LED lo res

[Image above] Credit: B. K.; Flickr CC BY-NC 2.0


About a decade ago, I lived in a cozy duplex with a lovely next-door neighbor. The neighborhood was quiet and friendly, the apartment was nice, and it felt like home. There was just one problem—that lovely next-door neighbor had installed LED lights in all his lighting fixtures.

Okay, that might not sound like a problem. But I assure you, when I would return at night and my neighbor was home, his side of the duplex looked incredibly eerie. Those LED lights cast such an unnatural blue glow that creeped out of the windows and into the dark night that it looked like there had to be some strange portal to another dimension opening up inside.

My neighbor, like many other conscientious individuals, had installed LED lights because they are much more energy efficient than traditional incandescent light bulbs.
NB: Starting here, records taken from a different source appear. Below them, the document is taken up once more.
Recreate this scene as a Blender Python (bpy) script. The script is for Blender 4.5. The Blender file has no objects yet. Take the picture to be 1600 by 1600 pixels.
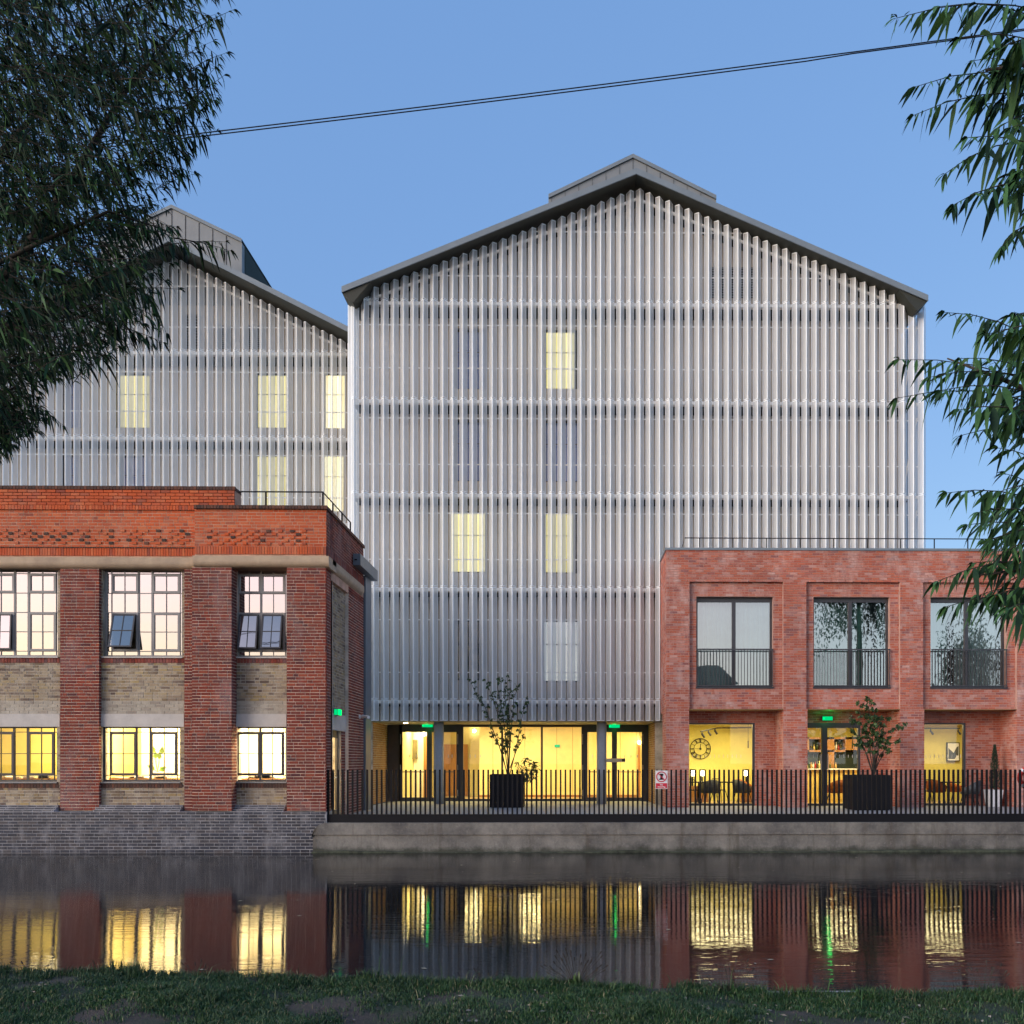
import bpy, math, random
import numpy as np
from mathutils import Vector
random.seed(7); rng = np.random.default_rng(7)
S = bpy.context.scene; COL = S.collection
R_ = math.radians
# ------------------------------------------------------------------ camera, sky, sun, exposure
EYE = 2.23; F = 1484.0; CX = 908.3; CY = 1188.0; TH = R_(0.9)
cam_d = bpy.data.cameras.new("camera"); cam = bpy.data.objects.new("camera", cam_d); COL.objects.link(cam)
cam.location = (0, 0, EYE); cam.rotation_euler = (R_(90), 0, -TH)
cam_d.sensor_width = 36; cam_d.lens = F / 1600 * 36
cam_d.shift_x = -(CX - 800) / 1600; cam_d.shift_y = (CY - 800) / 1600
cam_d.clip_end = 2000; cam_d.clip_start = 0.05
S.camera = cam
W = bpy.data.worlds.new("World"); S.world = W; W.use_nodes = True
nt = W.node_tree; nt.nodes.clear()
SUN_EL = R_(8.0); SUN_AZ = R_(238)            # compass-like angle from +Y, clockwise: behind the camera, to the left
sky = nt.nodes.new('ShaderNodeTexSky'); sky.sky_type = 'NISHITA'; sky.sun_disc = False
sky.sun_elevation = SUN_EL; sky.sun_rotation = SUN_AZ
sky.altitude = 0; sky.air_density = 1.0; sky.dust_density = 1.0; sky.ozone_density = 1.0
bg = nt.nodes.new('ShaderNodeBackground'); bg.inputs[1].default_value = 0.15
def wn(t_, **k):
    n = nt.nodes.new(t_)
    for a, v in k.items(): setattr(n, a, v)
    return n
def vm(op, a, b):
    n = wn('ShaderNodeVectorMath', operation=op)
    for q, v in ((0, a), (1, b)):
        if isinstance(v, tuple): n.inputs[q].default_value = v
        else: nt.links.new(v, n.inputs[q])
    return n
def mr(v, a, b, c, d):
    n = wn('ShaderNodeMapRange', interpolation_type='SMOOTHSTEP'); nt.links.new(v, n.inputs[0])
    for q, x_ in zip((1, 2, 3, 4), (a, b, c, d)): n.inputs[q].default_value = x_
    return n.outputs[0]
def vscale(a, f):
    n = wn('ShaderNodeVectorMath', operation='SCALE')
    if isinstance(a, tuple): n.inputs[0].default_value = a
    else: nt.links.new(a, n.inputs[0])
    if isinstance(f, float): n.inputs[3].default_value = f
    else: nt.links.new(f, n.inputs[3])
    return n.outputs[0]
# dusk sky: the Nishita sky, the even blue of the upper dusk air, and the broad afterglow on the sunset side
tc = wn('ShaderNodeTexCoord'); AG = R_(212)
toward = vm('DOT_PRODUCT', tc.outputs['Generated'], (math.sin(AG), math.cos(AG), 0.0)).outputs[1]
sep = wn('ShaderNodeSeparateXYZ'); nt.links.new(tc.outputs['Generated'], sep.inputs[0])
glow = mr(toward, -0.15, 0.5, 0.0, 1.0); low = mr(sep.outputs[2], 0.08, 0.62, 1.0, 0.0)
gl = wn('ShaderNodeMath', operation='MULTIPLY'); nt.links.new(glow, gl.inputs[0]); nt.links.new(low, gl.inputs[1])
warm = wn('ShaderNodeMix', data_type='RGBA'); nt.links.new(mr(sep.outputs[2], 0.06, 0.22, 0.0, 1.0), warm.inputs[0])
warm.inputs[6].default_value = (3.1, 1.95, .95, 1); warm.inputs[7].default_value = (4.5, 2.7, 2.55, 1)
part1 = vscale(sky.outputs[0], 0.29); part2 = vscale((.34, .735, 1.60), mr(toward, -0.2, 1.0, 1.0, 0.40)); 
side = wn('ShaderNodeMix', data_type='RGBA'); nt.links.new(mr(toward, 0.6, 0.95, 0.0, 1.0), side.inputs[0]); side.inputs[6].default_value = (3.0, 3.45, 3.6, 1); nt.links.new(warm.outputs[2], side.inputs[7])
part3 = vscale(side.outputs[2], gl.outputs[0])
tot = vm('ADD', vm('ADD', part1, part2).outputs[0], part3).outputs[0]
out = nt.nodes.new('ShaderNodeOutputWorld')
nt.links.new(tot, bg.inputs[0]); nt.links.new(bg.outputs[0], out.inputs[0])
sl = bpy.data.lights.new("sun", 'SUN'); sun = bpy.data.objects.new("sun", sl); COL.objects.link(sun)
sl.energy = 1.1; sl.angle = R_(40); sl.color = (1.0, 0.95, 0.89)
sd = Vector((math.sin(SUN_AZ) * math.cos(R_(16)), math.cos(SUN_AZ) * math.cos(R_(16)), math.sin(R_(16))))
sun.rotation_euler = sd.to_track_quat('Z', 'Y').to_euler()
S.view_settings.view_transform = 'Standard'; S.view_settings.look = 'None'; S.view_settings.gamma = 1
S.view_settings.use_curve_mapping = False; S.view_settings.exposure = 1.2
S.cycles.max_bounces = 8; S.cycles.transparent_max_bounces = 24; S.cycles.caustics_reflective = False
S.cycles.caustics_refractive = False; S.cycles.sample_clamp_indirect = 6; S.cycles.use_denoising = True

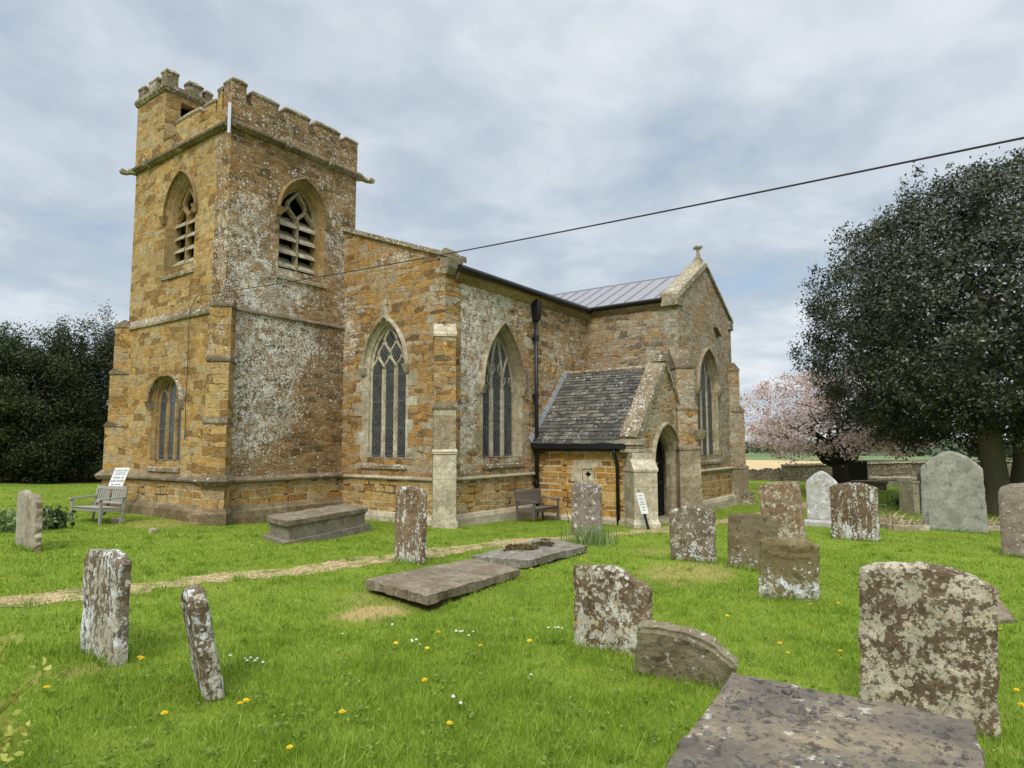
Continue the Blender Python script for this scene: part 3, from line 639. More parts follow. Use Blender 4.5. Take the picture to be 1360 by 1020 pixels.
# stair turret at the far corner
tt = MB(); X0, X1_, Y0, Y1 = TUX-.035, 9.72, 17.80, TY1+.02
tt.panel(frame_s(Y0), [(X0, 7.9), (X1_, 7.9), (X1_, 9.75), (X0, 9.75)], [[(8.82, 9.05), (9.22, 9.05), (9.22, 9.50), (8.82, 9.50)]], -.3, 0)
tt.box(X0, X0+.3, Y0+.3, Y1, 7.9, 9.75); tt.box(X0+.3, X1_, Y1-.3, Y1, 7.9, 9.75); tt.box(X1_-.3, X1_, Y0+.3, Y1-.3, 7.9, 9.75)
tur = P(tt, 'stair_turret', M['tower_west'])
k = MB(); k.box(X0+.3, X1_-.3, Y0+.3, Y1-.3, 9.5, 9.7); k.build('turret_roof', M['dark'], tur)
k = MB(); k.hexa([(8.70, Y0-.12, 8.93), (9.45, Y0-.12, 8.93), (9.45, Y0+.2, 8.93), (8.70, Y0+.2, 8.93)], [(8.70, Y0-.10, 9.0), (9.45, Y0-.10, 9.0), (9.45, Y0+.2, 9.05), (8.70, Y0+.2, 9.05)]); k.build('opening_sill', M['coping'], tur, jitter=.01)
k = MB(); mould(k, frame_s(Y0), X0-.06, X1_+.04, [(-.05, 9.66), (.03, 9.66), (.09, 9.74), (.09, 9.82), (-.05, 9.86)]); mould(k, frame_w(X0), -Y1-.04, -Y0+.08, [(-.05, 9.66), (.03, 9.66), (.09, 9.74), (.09, 9.82), (-.05, 9.86)])
k.box(X0, X1_, Y0, Y1, 9.76, 9.90); k.build('cornice', M['coping'], tur, jitter=.012, sub=2)
for x0, x1, y0, y1, z in ((X0, 8.72, Y0, Y0+.3, 10.20), (9.02, 9.42, Y0, Y0+.25, 10.12), (9.5, X1_, Y0, Y0+.25, 10.06), (X0, X0+.25, 18.35, 18.80, 10.14), (X0, X0+.25, Y1-.32, Y1, 10.12), (9.02, 9.42, Y1-.25, Y1, 10.12)):
    merlon(x0, x1, y0, y1, 9.88, z, M['coping'])
window('bell_opening', frame_w(TUX), w_bw['c'], w_bw['sill'], w_bw['hw'], w_bw['spring'], w_bw['apex'], 'bell', M['gold_dressed'], church, inner=.74, dep=.21, hoodp=.07, tmat=M['gold_dressed'], hmat=M['gold_dressed'])
window('bell_opening', frame_s(TUY), w_bs['c'], w_bs['sill'], w_bs['hw'], w_bs['spring'], w_bs['apex'], 'bell', M['gold_dressed'], church, inner=.78, dep=.26, hoodp=.07, tmat=M['dressed'], hmat=M['gold_dressed'])
window('window', FW, w_low['c'], w_low['sill'], w_low['hw'], w_low['spring'], w_low['apex'], 'intersecting', M['gold_dressed'], church, inner=.86, dep=.15, hmat=M['coping'], tmat=M['gold_dressed'])
k = MB(); Fd = frame_any((TUX-.03, TUY-.03, 0), (1, -1, 0), (-1, -1, 0)); k.fbox(Fd, -.035, .035, 7.42, 8.18, .12, .17); k.fbox(Fd, -.02, .02, 8.1, 8.15, -.05, .13); k.build('metal_strap', M['steel'], tower)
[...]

In 2018, about 6 percent of total United States electricity consumption was spent keeping the lights on, according to the U.S. Energy Information Association. This consumption could be reduced noticeably by switching from traditional light sources, such as incandescent bulbs, to solid state lighting, which consists of LED technologies—it offers potential energy savings of up to 75 percent by 2035, based on U.S. Office of Energy Efficiency and Renewable Energy estimates.

But one thing LED manufacturers have struggled with is getting their color right, especially in contrast to the warmth of incandescent bulbs many of us are accustomed to.

As my tale above indicates, early iterations of LED lighting were far from warm. Today, however, advances in materials have led to much better color control of LEDs, with bulbs now sold across a range of color temperatures from warm to cool.

To emit white light, LED bulbs generally rely on a mixed balance of several different individually colored LEDs to achieve a white color, or using blue LEDs along with phosphors to achieve emission at a desired wavelength of light. But that means current LED bulbs are relatively fixed—you could not switch from a cool color during the day to a warmer color at night, for instance, at least not with a single LED.

Future LEDs may not be so limited. A team of scientists from Lehigh University, West Chester University, Osaka University, and University of Amsterdam recently developed a new technique to generate color-tunable LEDs.

“This work could make it possible to tune between bright white and more comfortable warmer colors in commercial LEDs,” senior author Volkmar Dierolf says in a Lehigh University press release. “It could pave the way for monolithic integration for simple color tuning of a light bulb. It would also be beneficial for micro-LED displays, since it allows for higher density of pixels.”

The team developed the novel LED out of gallium nitride (GaN), a material that seems to be having its moment right now.

It was almost four years ago that I wrote about developments pushing GaN into the center ring to battle with silicon for reign over the electronics world. Since that time, a lot of research has been poking and prodding the abilities of GaN as a material for a wide range of electronics applications—we even reported on CTT just a few of months ago that the wonder material GaN was enabling more efficient and compact wall chargers for our most beloved electronics devices!

GaN is already present in some modern LEDs, so this new development could further extend the material’s reach into the lighting world by affording GaN LEDs even greater flexibility.

The scientists’ secret to making color-tunable LEDs wasn’t GaN, however, but another element that they used to dope GaN—rare-earth element europium (Eu).

Their research shows that by controlling different excited states of Eu3+ ions in doped GaN, a single LED can emit varying colors of light without significantly impacting the device’s efficiency.

(Top) A GaN:Eu LED, which can be tuned from red to yellow due to red and green light mixing from different Eu states. (Middle and bottom) A GaN:Eu LED with added Si/Mg, which causes blue emission. Each picture is under a different current injection/filtering condition. Image courtesy of West Chester University

“Using intentional co-doping and energy-transfer engineering, we show that all three primary colors can emit due to emission originating from two different excited states of the same Eu3+ ion (~620 nm and ~545 nm) mixed with near band edge emission from GaN centered at ~430 nm,” Dierolf explains in the release. “The intensity ratios of these transitions can be controlled by choosing the current injection conditions such as injection current density and duty cycle under pulsed current injection.” 

Although the scientists acknowledge their work is preliminary, they note that the results pave the way for development of monolithic LEDs that are completely color-tunable, allowing development of more natural LED lighting options. Plus, the technique can be integrated into commercial strategies to produce GaN LEDs, while previous efforts to develop color-tunable LEDs have been incompatible.

An exciting aspect of the work is that the researchers say the development is not limited to Eu-doped GaN but extends further, opening many bright new possibilities for the future of LED lighting.

“The main idea of this work—the simultaneous active exploitation of multiple excited states of the same dopant—is not limited to the GaN:Eu system, but is more general,” lead author Brandon Mitchell says in the release. “The presented results could open up a whole new field of tunable emission of colors from a single dopant in semiconductors, which can be reached by simple injection current tuning.” 

The paper, published in ACS Photonics, is “Color-tunablility in GaN LEDs based on atomic emission manipulation under current injection” (DOI: 10.1021/acsphotonics.8b01461).